-- Records shown start --

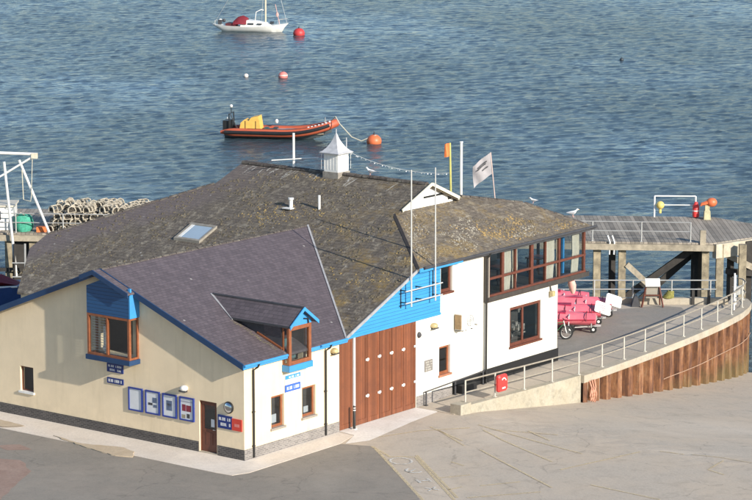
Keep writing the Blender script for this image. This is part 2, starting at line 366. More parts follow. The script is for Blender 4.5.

-- Records shown end --
-- Records shown start --

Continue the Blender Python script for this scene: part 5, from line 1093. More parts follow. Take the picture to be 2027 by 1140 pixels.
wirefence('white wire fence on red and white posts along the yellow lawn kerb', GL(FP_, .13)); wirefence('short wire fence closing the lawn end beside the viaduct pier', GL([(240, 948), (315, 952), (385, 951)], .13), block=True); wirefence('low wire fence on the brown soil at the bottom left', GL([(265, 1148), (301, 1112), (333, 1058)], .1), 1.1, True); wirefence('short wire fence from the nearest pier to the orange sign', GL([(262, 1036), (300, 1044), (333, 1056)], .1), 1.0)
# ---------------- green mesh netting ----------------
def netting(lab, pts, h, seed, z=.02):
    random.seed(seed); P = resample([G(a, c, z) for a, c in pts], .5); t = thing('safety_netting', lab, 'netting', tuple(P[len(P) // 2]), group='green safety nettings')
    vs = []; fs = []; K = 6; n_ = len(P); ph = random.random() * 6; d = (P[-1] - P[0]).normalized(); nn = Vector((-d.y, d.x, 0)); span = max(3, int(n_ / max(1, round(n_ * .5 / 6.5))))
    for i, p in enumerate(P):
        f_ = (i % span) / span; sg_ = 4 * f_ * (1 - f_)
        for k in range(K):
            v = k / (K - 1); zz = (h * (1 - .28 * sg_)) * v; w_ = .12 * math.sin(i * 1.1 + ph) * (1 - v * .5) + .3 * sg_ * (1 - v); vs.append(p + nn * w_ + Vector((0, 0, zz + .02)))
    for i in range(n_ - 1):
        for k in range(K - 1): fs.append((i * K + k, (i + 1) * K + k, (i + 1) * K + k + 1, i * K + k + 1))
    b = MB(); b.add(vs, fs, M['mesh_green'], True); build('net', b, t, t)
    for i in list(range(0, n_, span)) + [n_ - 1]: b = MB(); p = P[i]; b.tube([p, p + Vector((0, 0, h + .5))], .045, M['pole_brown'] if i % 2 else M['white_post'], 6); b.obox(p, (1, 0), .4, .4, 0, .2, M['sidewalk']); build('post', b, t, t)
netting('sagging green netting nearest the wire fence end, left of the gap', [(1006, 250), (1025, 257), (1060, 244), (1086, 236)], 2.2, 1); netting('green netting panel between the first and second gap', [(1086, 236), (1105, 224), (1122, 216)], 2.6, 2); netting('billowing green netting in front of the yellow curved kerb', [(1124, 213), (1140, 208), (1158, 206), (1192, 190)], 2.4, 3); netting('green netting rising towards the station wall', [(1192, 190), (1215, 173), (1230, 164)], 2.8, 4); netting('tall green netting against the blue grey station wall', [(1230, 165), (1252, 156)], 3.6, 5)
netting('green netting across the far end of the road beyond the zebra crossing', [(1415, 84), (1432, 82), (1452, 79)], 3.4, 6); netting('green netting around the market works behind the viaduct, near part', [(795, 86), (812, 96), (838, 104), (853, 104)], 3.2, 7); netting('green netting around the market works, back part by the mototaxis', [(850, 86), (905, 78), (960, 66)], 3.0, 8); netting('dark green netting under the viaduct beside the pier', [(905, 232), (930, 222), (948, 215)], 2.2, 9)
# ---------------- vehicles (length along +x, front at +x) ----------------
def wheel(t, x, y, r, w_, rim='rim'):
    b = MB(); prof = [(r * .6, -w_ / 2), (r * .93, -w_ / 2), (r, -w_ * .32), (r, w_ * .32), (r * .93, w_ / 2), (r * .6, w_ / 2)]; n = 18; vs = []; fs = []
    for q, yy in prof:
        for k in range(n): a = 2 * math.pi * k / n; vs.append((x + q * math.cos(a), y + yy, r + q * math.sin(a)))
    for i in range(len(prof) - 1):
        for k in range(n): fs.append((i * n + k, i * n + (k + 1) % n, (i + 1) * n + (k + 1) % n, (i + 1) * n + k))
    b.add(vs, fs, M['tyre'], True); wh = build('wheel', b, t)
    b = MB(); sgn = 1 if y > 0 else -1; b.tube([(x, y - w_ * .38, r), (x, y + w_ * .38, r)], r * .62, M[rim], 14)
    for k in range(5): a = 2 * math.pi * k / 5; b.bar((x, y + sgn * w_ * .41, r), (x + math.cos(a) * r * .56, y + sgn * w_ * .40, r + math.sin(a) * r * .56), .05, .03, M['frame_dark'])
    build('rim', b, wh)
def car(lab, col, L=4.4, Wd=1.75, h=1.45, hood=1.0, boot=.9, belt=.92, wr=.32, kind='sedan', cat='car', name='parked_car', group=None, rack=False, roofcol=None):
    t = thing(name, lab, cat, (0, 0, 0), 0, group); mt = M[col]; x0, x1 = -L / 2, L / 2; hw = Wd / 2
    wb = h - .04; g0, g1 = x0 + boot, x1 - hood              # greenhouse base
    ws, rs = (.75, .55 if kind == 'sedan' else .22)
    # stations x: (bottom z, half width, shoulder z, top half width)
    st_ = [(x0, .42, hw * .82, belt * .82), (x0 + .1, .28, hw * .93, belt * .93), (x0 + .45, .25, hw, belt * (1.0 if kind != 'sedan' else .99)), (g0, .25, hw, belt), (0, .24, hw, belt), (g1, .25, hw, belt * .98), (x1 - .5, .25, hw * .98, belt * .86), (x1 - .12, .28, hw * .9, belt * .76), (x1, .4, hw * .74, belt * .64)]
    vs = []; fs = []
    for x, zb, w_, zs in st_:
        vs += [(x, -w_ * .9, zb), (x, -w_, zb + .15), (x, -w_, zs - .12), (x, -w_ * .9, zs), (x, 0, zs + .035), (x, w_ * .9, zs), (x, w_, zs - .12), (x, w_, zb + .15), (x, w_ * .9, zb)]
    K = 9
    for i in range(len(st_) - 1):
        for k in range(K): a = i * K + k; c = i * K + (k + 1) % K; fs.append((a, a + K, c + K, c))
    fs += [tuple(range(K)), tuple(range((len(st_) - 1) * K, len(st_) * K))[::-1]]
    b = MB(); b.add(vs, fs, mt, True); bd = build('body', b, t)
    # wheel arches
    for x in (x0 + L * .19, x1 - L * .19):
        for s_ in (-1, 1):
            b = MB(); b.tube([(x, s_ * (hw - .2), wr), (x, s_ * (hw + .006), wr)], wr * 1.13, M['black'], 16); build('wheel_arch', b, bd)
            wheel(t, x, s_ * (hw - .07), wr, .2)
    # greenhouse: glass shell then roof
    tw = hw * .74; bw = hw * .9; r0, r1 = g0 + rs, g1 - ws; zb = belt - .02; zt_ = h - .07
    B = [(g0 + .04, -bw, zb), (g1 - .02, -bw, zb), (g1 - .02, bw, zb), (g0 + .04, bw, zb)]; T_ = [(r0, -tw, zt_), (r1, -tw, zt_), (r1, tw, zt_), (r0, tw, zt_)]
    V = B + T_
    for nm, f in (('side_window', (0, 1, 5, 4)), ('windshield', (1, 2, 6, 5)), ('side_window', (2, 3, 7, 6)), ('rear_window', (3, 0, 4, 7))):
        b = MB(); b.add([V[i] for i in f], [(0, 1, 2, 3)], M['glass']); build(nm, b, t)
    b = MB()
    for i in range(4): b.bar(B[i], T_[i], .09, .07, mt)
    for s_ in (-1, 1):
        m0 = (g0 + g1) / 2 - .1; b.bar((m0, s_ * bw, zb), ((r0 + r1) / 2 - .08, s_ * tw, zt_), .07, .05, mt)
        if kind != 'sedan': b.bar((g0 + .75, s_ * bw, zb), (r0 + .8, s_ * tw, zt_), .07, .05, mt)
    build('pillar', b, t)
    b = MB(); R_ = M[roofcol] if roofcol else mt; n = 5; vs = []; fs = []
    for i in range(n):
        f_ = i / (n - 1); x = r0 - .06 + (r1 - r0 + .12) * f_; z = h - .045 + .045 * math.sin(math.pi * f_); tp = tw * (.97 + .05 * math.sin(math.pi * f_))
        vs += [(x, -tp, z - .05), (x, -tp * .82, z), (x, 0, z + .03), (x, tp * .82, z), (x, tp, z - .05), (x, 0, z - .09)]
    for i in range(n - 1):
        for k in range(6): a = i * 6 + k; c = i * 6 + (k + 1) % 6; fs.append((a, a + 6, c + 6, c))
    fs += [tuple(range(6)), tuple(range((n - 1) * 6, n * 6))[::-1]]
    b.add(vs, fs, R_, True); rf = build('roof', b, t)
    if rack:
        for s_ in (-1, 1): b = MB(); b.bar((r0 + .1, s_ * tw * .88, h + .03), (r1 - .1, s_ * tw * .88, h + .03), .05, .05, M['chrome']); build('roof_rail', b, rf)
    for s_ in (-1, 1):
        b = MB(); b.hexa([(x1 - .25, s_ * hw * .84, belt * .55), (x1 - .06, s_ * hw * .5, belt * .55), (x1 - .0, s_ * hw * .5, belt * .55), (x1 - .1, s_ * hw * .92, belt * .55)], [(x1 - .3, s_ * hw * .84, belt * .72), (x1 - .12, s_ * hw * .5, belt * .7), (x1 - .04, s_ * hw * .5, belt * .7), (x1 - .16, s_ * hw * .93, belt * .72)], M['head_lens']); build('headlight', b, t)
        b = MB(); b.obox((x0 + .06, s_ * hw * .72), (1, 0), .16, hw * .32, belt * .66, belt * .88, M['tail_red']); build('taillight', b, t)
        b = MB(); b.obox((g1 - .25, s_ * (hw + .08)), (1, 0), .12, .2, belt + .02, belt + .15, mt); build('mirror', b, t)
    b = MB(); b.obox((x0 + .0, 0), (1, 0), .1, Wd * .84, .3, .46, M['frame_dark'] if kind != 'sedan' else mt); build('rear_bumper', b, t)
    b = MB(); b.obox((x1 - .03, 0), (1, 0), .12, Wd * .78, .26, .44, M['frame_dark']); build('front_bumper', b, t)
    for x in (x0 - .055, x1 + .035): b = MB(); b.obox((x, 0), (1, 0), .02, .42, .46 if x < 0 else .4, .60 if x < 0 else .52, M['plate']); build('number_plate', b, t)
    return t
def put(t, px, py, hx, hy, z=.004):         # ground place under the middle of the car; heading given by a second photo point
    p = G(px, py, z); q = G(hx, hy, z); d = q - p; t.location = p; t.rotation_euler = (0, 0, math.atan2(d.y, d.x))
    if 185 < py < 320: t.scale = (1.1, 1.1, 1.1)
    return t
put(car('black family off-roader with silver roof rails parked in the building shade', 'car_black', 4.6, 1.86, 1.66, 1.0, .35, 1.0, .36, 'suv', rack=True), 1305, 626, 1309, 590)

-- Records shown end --

▸ Written instruction: Using the records above, select and copy every line that has the word "Blender".

▸ Exercise result:
Keep writing the Blender script for this image. This is part 2, starting at line 366. More parts follow. The script is for Blender 4.5.
Continue the Blender Python script for this scene: part 5, from line 1093. More parts follow. Take the picture to be 2027 by 1140 pixels.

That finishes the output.